Enlazado con el tema de la productividad que hay que separar de la meta de aumentar producción, el aumento del salario mínimo aparece en las primeras líneas de los diarios para incitar confusas discusiones. Evitando retórica y con sentido de realismo, el subsecretario del Trabajo pidió en el coloquio reciente organizado por la Cepal y el Distrito Federal no politizar el asunto.
Es un hecho que el salario mínimo que formalmente rige en México es ficticio en cuanto no guarda relación alguna con el poder de compra que necesita una familia obrera para adquirir los artículos y servicios que sustentan un nivel decoroso de vida.
El salario actual de 67 pesos diarios es apenas un 66% del umbral de pobreza que prevalece en América Latina. Más aún, en los últimos años veinticinco años ese ingreso ha perdido más del 75% de su valor adquisitivo. Poco se menciona el salario mínimo en las negociaciones laborales. Según la Comisión de Salarios Mínimos alrededor del 52% de la población económicamente gana menos de dos salarios mínimos, es decir menos de 4,000 pesos mensuales. Más del 30% de la PEA trabaja en el sector informal. Afortunadamente las percepciones de muchos de los trabajadores andan por tres o más salarios mínimos.
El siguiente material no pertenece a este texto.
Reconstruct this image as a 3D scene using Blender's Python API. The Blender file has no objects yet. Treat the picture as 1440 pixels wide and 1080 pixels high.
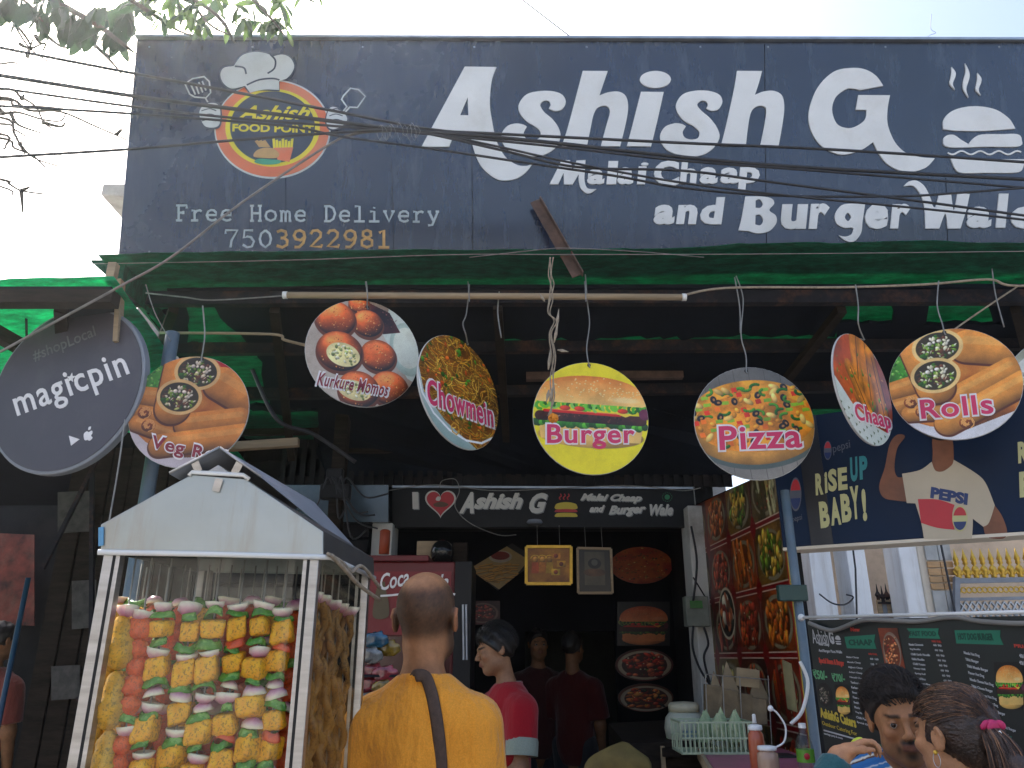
import bpy, bmesh, math, random
import numpy as np
from mathutils import Vector, Matrix, Euler
rad = math.radians
random.seed(7); RNG = np.random.default_rng(7)
scn = bpy.context.scene
col = scn.collection

# ------------------------------------------------------------------ camera
F = 1080.0; PITCH = rad(19.6); CAMZ = 1.55        # focal length for a 1440 x 1080 frame, tilt up, eye height
cam_d = bpy.data.cameras.new('camera'); cam = bpy.data.objects.new('camera', cam_d); col.objects.link(cam)
cam.location = (0, 0, CAMZ); cam.rotation_euler = (math.pi/2+PITCH, 0, 0)
cam_d.sensor_width = 36; cam_d.lens = 36*F/1440; cam_d.clip_start = .02; cam_d.clip_end = 3000
scn.camera = cam
scn.render.resolution_x = 1024; scn.render.resolution_y = 768

# ------------------------------------------------------------------ sky, sun, exposure
SUN_EL, SUN_AZ = 50, -38            # azimuth from +Y, negative = left: high sun behind the sign, to the left
w = bpy.data.worlds.new('World'); scn.world = w; w.use_nodes = True
nt = w.node_tree; nt.nodes.clear()
sky = nt.nodes.new('ShaderNodeTexSky'); sky.sky_type = 'NISHITA'; sky.sun_disc = False
sky.sun_elevation = rad(SUN_EL); sky.sun_rotation = rad(SUN_AZ)
sky.air_density = 1.0; sky.dust_density = 5; sky.ozone_density = 1.6; sky.altitude = 200
bg = nt.nodes.new('ShaderNodeBackground'); bg.inputs[1].default_value = 0.12
wo = nt.nodes.new('ShaderNodeOutputWorld')
nt.links.new(sky.outputs[0], bg.inputs[0]); nt.links.new(bg.outputs[0], wo.inputs[0])
sd = bpy.data.lights.new('sun', 'SUN'); sd.energy = 5.0; sd.angle = rad(.5); sd.color = (1, .95, .86)
sun = bpy.data.objects.new('sun', sd); col.objects.link(sun)
sdir = Vector((math.sin(rad(SUN_AZ))*math.cos(rad(SUN_EL)), math.cos(rad(SUN_AZ))*math.cos(rad(SUN_EL)), math.sin(rad(SUN_EL))))
sun.rotation_euler = sdir.to_track_quat('Z', 'Y').to_euler(); sun.location = sdir*20
vs = scn.view_settings; scn.display_settings.display_device = 'sRGB'
vs.view_transform = 'Standard'; vs.look = 'None'; vs.gamma = 1; vs.use_curve_mapping = False
vs.exposure = 1.6
scn.cycles.max_bounces = 8; scn.cycles.diffuse_bounces = 4; scn.cycles.transparent_max_bounces = 12
scn.cycles.use_denoising = True
scn.cycles.volume_bounces = 0

# ------------------------------------------------------------------ picture measurements -> points in the place
sP, cP = math.sin(PITCH), math.cos(PITCH)
CAM = Vector((0, 0, CAMZ))
def ray(u, v):
    a = (u-720)/F; b = (540-v)/F
    return Vector((a, cP-b*sP, sP+b*cP))
def at(u, v, Y):
    r = ray(u, v); return CAM + r*(Y/r.y)
def proj(p):
    d = Vector(p)-CAM; y = d.y*cP+d.z*sP; z = -d.y*sP+d.z*cP
    return (720+F*d.x/y, 540-F*z/y)
class Plane:
    """a flat sheet in the place: origin, unit axes ex (right), ey (up), n (towards the viewer)"""
    def __init__(s, o, ex, ey):
        s.o = Vector(o); s.ex = Vector(ex).normalized(); ey = Vector(ey)
        s.ey = (ey-s.ex*ey.dot(s.ex)).normalized(); s.n = s.ex.cross(s.ey)
    def px(s, u, v):
        r = ray(u, v); t = (s.o-CAM).dot(s.n)/r.dot(s.n); p = CAM+r*t-s.o
        return (p.dot(s.ex), p.dot(s.ey))
    def w(s, x, y, z=0): return s.o+s.ex*x+s.ey*y+s.n*z
    def wp(s, u, v, z=0):
        x, y = s.px(u, v); return s.w(x, y, z)

# ------------------------------------------------------------------ objects
ORG = {}
def tag(o, label=None, cat=None, group=None, kind=None):
    if label: o['label'] = label
    if cat: o['category'] = cat
    if group: o['group'] = group
    if kind: o['kind'] = kind
    return o
def thing(name, label, cat, loc, group=None, rz=0):
    o = bpy.data.objects.new(name, None); col.objects.link(o); o.empty_display_size = .1
    o.location = loc; o.rotation_euler.z = rz; ORG[o] = Vector(loc)
    return tag(o, label, cat, group)
def link(name, me, parent=None, mats=(), loc=None):
    o = bpy.data.objects.new(name, me); col.objects.link(o)
    for m in mats:
        if m is not None: me.materials.append(m)
    if parent is not None: o.parent = parent
    if loc is not None: o.location = loc
    return o
def copy_tree(o, parent=None):
    c = o.copy(); col.objects.link(c); c.parent = parent
    for ch in list(o.children): copy_tree(ch, c)
    return c

class MB:
    """collects shapes in place coordinates, then links them as one mesh object"""
    def __init__(s): s.v = []; s.f = []; s.uv = {}; s.mi = []; s.cur = 0
    def add(s, vs_, fs):
        n = len(s.v); s.v += [tuple(p) for p in vs_]; s.f += [tuple(i+n for i in f) for f in fs]; s.mi += [s.cur]*len(fs); return s
    def box(s, c, size, rot=None, taper=1):
        x, y, z = (k/2 for k in size); R = rot.to_matrix() if isinstance(rot, Euler) else (rot or Matrix.Identity(3)); c = Vector(c)
        P = [c+R@Vector((a*x*(taper if k > 0 else 1), b*y*(taper if k > 0 else 1), k*z)) for k in (-1, 1) for a, b in ((-1, -1), (1, -1), (1, 1), (-1, 1))]
        return s.add(P, [(3, 2, 1, 0), (4, 5, 6, 7), (0, 1, 5, 4), (1, 2, 6, 5), (2, 3, 7, 6), (3, 0, 4, 7)])
    def bar(s, a, b, w_, h_, up=(0, 0, 1)):
        a = Vector(a); b = Vector(b); d = (b-a); L = d.length; d.normalize(); up = Vector(up)
        x = d.cross(up)
        if x.length < 1e-4: x = d.cross(Vector((1, 0, 0)))
        x.normalize(); z = x.cross(d)
        return s.box((a+b)/2, (w_, L, h_), Matrix((x, d, z)).transposed())
    def hexa(s, P): return s.add(P, [(3, 2, 1, 0), (4, 5, 6, 7), (0, 1, 5, 4), (1, 2, 6, 5), (2, 3, 7, 6), (3, 0, 4, 7)])
    def slab(s, quad, n, t):
        """quad of 4 points, given thickness t away from normal n"""
        q = [Vector(p) for p in quad]; n = Vector(n); return s.hexa([p-n*t for p in q]+q)
    def tube(s, pts, r, seg=6, close=True, flat=None, fs=1):
        pts = [Vector(p) for p in pts]; n = len(pts)
        rr = r if hasattr(r, '__len__') else [r]*n
        V = []; Fc = []; prev = None
        for i, p in enumerate(pts):
            d = (pts[min(i+1, n-1)]-pts[max(i-1, 0)])
            if d.length < 1e-9: d = Vector((0, 0, 1))
            d.normalize()
            if flat is not None: x = d.cross(flat).normalized() if d.cross(flat).length > 1e-6 else Vector((1, 0, 0))
            else:
                ref = prev if prev is not None else (Vector((0, 0, 1)) if abs(d.z) < .9 else Vector((1, 0, 0)))
                x = ref-d*ref.dot(d)
                if x.length < 1e-6: x = d.orthogonal()
                x.normalize(); prev = x
            y = d.cross(x)
            for k in range(seg):
                a = 2*math.pi*k/seg; V.append(p+(x*math.cos(a)+y*math.sin(a)*fs)*rr[i])
        for i in range(n-1):
            for k in range(seg):
                k2 = (k+1) % seg; Fc.append((i*seg+k, i*seg+k2, (i+1)*seg+k2, (i+1)*seg+k))
        if close: Fc.append(tuple(range(seg-1, -1, -1))); Fc.append(tuple((n-1)*seg+k for k in range(seg)))
        return s.add(V, Fc)
    def lathe(s, c, prof, seg=16, axis=None, cap=True):
        c = Vector(c); M = (Vector(axis).to_track_quat('Z', 'Y').to_matrix() if axis is not None else Matrix.Identity(3))
        V = []; Fc = []
        for r, z in prof:
            for k in range(seg):
                a = 2*math.pi*k/seg; V.append(c+M@Vector((r*math.cos(a), r*math.sin(a), z)))
        for i in range(len(prof)-1):
            for k in range(seg):
                k2 = (k+1) % seg; Fc.append((i*seg+k, i*seg+k2, (i+1)*seg+k2, (i+1)*seg+k))
        if cap: Fc.append(tuple(range(seg-1, -1, -1))); Fc.append(tuple((len(prof)-1)*seg+k for k in range(seg)))
        return s.add(V, Fc)
    def ball(s, c, r, seg=10, rings=7, rot=None):
        r = r if hasattr(r, '__len__') else (r, r, r); c = Vector(c); R = rot.to_matrix() if rot else Matrix.Identity(3)
        V = []; Fc = []
        for i in range(rings+1):
            th = math.pi*i/rings
            for k in range(seg):
                a = 2*math.pi*k/seg; V.append(c+R@Vector((r[0]*math.sin(th)*math.cos(a), r[1]*math.sin(th)*math.sin(a), r[2]*math.cos(th))))
        for i in range(rings):
            for k in range(seg):
                k2 = (k+1) % seg; Fc.append(((i+1)*seg+k, (i+1)*seg+k2, i*seg+k2, i*seg+k))
        return s.add(V, Fc)
    def mesh(s, name, org=Vector((0, 0, 0)), smooth=False):
        me = bpy.data.meshes.new(name); o = Vector(org)
        me.from_pydata([tuple(Vector(p)-o) for p in s.v], [], s.f)
        if smooth: me.polygons.foreach_set('use_smooth', [True]*len(me.polygons))
        if any(s.mi): me.polygons.foreach_set('material_index', s.mi)
        me.update(); return me
    def build(s, name, mats, parent=None, smooth=False, loc=None, label=None, cat=None, group=None, kind=None, bevel=0):
        if parent is not None: org = ORG[parent]
        elif loc is not None: org = Vector(loc)
        else:
            A = np.array(s.v); org = Vector(((A[:, 0].min()+A[:, 0].max())/2, (A[:, 1].min()+A[:, 1].max())/2, A[:, 2].min()))
        me = s.mesh(name, org, smooth)
        o = link(name, me, parent, mats if isinstance(mats, (list, tuple)) else [mats], None if parent is not None else org)
        ORG[o] = org
        if bevel:
            m = o.modifiers.new('bevel', 'BEVEL'); m.width = bevel; m.segments = 2; m.limit_method = 'ANGLE'
        return tag(o, label, cat, group, kind)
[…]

El que el gobierno haya encontrado en el salario mínimo una medida útil para algunos actos administrativos como cobros o multas es incidental y que debe eliminar esa costumbre.
Lo que es dañino a los intereses obreros es seguir insistiendo en vincular el aumento del salario mínimo con productividad cuando hay que entender que el objetivo central del concepto de productividad es extraer más unidades de producto por unidad de salario pagado. En todos los tonos se declara la importancia de la productividad, hay hasta comités de productividad, descartando que el fin sustantivo de una actividad está en producir artículos o servicios. El método que se emplea es adjetivo.
Se alega, por ejemplo, que hay que aumentar la productividad en México para poder competir con éxito frente a los productores de otros países, siendo China un ejemplo favorito, cuando lo que nos llega de allá y nos afecta es la marejada física de productos, no el modo de fabricarlos.
Es irónico, por cierto que, simultáneo a la baja de rendimiento por trabajador medido en barriles de petróleo, Pemex haya otorgado recientemente un bono de productividad. A este grado el abusado término "productividad" se convierte en baladí. Pero el tema central es inevitable: una mayor productividad divide el pago al trabajador entre más unidades de producto obtenido por unidad de esfuerzo. "Productividad" y aumento de retribución son pues antinomias. El aumento de las unidades producidas por unidad de esfuerzo debiera generar una mayor ganancia proporcional por unidad de esfuerzo al trabajador. No es así.
Otra faceta de la discusión sobre el salario mínimo está en que la remuneración al trabajo lo desembolsa el empleador y no el estado o los legisladores que se lanzan a la noble tarea de fijar el mínimo legal y, encima, decretarlo, cuando sin intervenir el gobierno, el asunto de hecho lo resuelve la relación obrero-patronal. De situarse en el ámbito de la ética o moral social y realizar una meta de solidaridad, habrá que llegarse a un salario mínimo justo que cubra necesidades de alimentación, habitación, salud, educación, recreo y seguridad.
Sumar esos componentes significaría, en términos actuales mexicanos, en más de los cuatro salarios mínimos que ya una proporción importante de los trabajadores formalmente registrados del país ya perciben. Habría que indexar tal salario mínimo al aumento inflacionario, no pasado sino previsible.
Preguntar en consulta ciudadana si es deseable aumentar el actual salario mínimo formal invitará la inevitable respuesta afirmativa que se identifica con el paradigma de democracia social que figura en todos los partidos políticos del país y del mundo. A los empresarios que cubren las nóminas irá el mensaje.